Sorry I had misread that you where still having this problem with
CMake 3.4,  not that it had resolved your issue.

On Thu, Jun 30, 2016 at 4:36 PM, Sam Cristall <crist...@eleveneng.com> wrote:
> Hi Robert,
>
> Yes, we are adding the Keil C8051 compiler, which is very old and uses a very 
> unique command line syntax compared to the others supported by CMake.  Also, 
> it's Windows only but Wine works -- so we optionally add Wine on non-Windows 
> platforms.  An example would be:
>
> wine C51.exe INCDIR(/path/to/dir/1/, /path/to/dir/2/) DEBUG DEFINE(FOO_FLAG) 

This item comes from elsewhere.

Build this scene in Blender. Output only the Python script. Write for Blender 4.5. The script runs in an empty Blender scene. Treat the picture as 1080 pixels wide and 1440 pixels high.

> OBJECT(/path/to/output.obj) /path/to/source.c
>
> To achieve this, we use a wrapper cmake script with the following:
>
> set(CMAKE_C_COMPILE_OBJECT
> "cmake\
>  -DWINE=${WINE}\
>  -DCOMPILER=<CMAKE_C_COMPILER>\
>  -DSOURCE=<SOURCE>\
>  -DINCLUDES=\"<INCLUDES>\"\
>  -DFLAGS=\"<DEFINES> <FLAGS>\"\
>  -DOBJECT=<OBJECT>\
>  -P \"${CMAKE_CURRENT_LIST_DIR}/C8051Compile.cmake\""
> )
>
> It was important that <INCLUDES> be separate, as its form is significantly 
> different than most compilers.  Prior to cmake 3.4, it would be very 
> difficult to handle this, since <FLAGS> would append the includes as a list 
> of directories, and there is no CMAKE_INCLUDE_FLAG suffix variable (need a 
> closing bracket for INCDIR).
>
>
>> On Jun 30, 2016, at 2:23 PM, Robert Maynard <robert.mayn...@kitware.com> 
>> wrote:
>>
>> Hi,
>>
>> Can you explain what the goal of your compilation wrappers are? Are
>> you trying to add a new compiler?
>>
>>
>>
>> On Wed, Jun 29, 2016 at 1:41 PM, Sam Cristall <crist...@eleveneng.com> wrote:
>>> Looks like this was just a change in CMake 3.4.  Updated to latest, and 
>>> everything is working.
>>>> On Jun 28, 2016, at 5:19 PM, Sam Cristall <crist...@eleveneng.com> wrote:
>>>>
>>>> I'm trying to implement a cross compilation wrapper and hit a snag with 
>>>> CMAKE_C_COMPILE_OBJECT.  I've found that on OSX / Linux (Makefile 
>>>> Generator), <INCLUDES> and <FLAGS> work as expected, however on Windows 
>>>> (MinGW Makefile Generator), <FLAGS> has both the flags and includes, 
>>>> whereas <INCLUDES> is undefined.  Is this expected?